Return only the lines from the top of the material through the line marked by "Zq = roadz(Uq, Yq)", unaltered.

** START Dataset content **

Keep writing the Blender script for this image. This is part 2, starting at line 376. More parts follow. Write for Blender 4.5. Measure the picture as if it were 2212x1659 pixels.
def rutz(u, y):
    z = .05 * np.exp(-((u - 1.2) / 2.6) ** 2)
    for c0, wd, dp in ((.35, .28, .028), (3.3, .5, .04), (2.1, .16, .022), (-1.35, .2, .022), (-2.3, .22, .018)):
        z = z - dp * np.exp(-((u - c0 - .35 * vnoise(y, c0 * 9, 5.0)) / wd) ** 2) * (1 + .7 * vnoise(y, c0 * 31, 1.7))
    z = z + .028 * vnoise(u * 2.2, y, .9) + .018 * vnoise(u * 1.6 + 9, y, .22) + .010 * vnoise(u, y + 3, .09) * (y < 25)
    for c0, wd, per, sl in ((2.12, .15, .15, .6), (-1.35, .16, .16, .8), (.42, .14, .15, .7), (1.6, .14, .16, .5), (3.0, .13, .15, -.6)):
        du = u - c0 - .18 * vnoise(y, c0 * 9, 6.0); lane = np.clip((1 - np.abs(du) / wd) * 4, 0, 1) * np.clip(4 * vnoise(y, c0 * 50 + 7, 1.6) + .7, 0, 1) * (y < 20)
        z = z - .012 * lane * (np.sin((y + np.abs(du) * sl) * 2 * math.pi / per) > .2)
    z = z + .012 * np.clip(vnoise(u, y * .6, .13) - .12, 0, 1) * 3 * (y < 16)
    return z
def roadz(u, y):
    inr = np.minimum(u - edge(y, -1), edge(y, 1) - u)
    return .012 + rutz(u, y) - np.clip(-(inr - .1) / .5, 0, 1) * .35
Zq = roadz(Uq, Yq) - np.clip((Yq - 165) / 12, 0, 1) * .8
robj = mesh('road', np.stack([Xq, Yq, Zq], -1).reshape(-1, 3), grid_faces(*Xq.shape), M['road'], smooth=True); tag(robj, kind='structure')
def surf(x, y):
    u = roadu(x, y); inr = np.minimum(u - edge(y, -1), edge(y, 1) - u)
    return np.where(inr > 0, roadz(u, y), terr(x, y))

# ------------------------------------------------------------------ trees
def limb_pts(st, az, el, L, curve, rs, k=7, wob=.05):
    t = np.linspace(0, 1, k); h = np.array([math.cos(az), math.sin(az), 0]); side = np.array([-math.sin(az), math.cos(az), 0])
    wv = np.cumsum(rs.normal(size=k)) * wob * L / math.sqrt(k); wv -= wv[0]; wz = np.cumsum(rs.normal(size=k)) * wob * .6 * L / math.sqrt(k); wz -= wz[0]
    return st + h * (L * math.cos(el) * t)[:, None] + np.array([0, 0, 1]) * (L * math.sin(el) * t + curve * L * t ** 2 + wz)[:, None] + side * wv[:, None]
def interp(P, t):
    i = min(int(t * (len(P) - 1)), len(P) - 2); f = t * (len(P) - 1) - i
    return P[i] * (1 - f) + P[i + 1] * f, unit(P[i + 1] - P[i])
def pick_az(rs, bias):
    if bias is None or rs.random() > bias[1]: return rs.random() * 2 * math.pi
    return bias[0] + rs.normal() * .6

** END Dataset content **

> Correct response
Keep writing the Blender script for this image. This is part 2, starting at line 376. More parts follow. Write for Blender 4.5. Measure the picture as if it were 2212x1659 pixels.
def rutz(u, y):
    z = .05 * np.exp(-((u - 1.2) / 2.6) ** 2)
    for c0, wd, dp in ((.35, .28, .028), (3.3, .5, .04), (2.1, .16, .022), (-1.35, .2, .022), (-2.3, .22, .018)):
        z = z - dp * np.exp(-((u - c0 - .35 * vnoise(y, c0 * 9, 5.0)) / wd) ** 2) * (1 + .7 * vnoise(y, c0 * 31, 1.7))
    z = z + .028 * vnoise(u * 2.2, y, .9) + .018 * vnoise(u * 1.6 + 9, y, .22) + .010 * vnoise(u, y + 3, .09) * (y < 25)
    for c0, wd, per, sl in ((2.12, .15, .15, .6), (-1.35, .16, .16, .8), (.42, .14, .15, .7), (1.6, .14, .16, .5), (3.0, .13, .15, -.6)):
        du = u - c0 - .18 * vnoise(y, c0 * 9, 6.0); lane = np.clip((1 - np.abs(du) / wd) * 4, 0, 1) * np.clip(4 * vnoise(y, c0 * 50 + 7, 1.6) + .7, 0, 1) * (y < 20)
        z = z - .012 * lane * (np.sin((y + np.abs(du) * sl) * 2 * math.pi / per) > .2)
    z = z + .012 * np.clip(vnoise(u, y * .6, .13) - .12, 0, 1) * 3 * (y < 16)
    return z
def roadz(u, y):
    inr = np.minimum(u - edge(y, -1), edge(y, 1) - u)
    return .012 + rutz(u, y) - np.clip(-(inr - .1) / .5, 0, 1) * .35
Zq = roadz(Uq, Yq) - np.clip((Yq - 165) / 12, 0, 1) * .8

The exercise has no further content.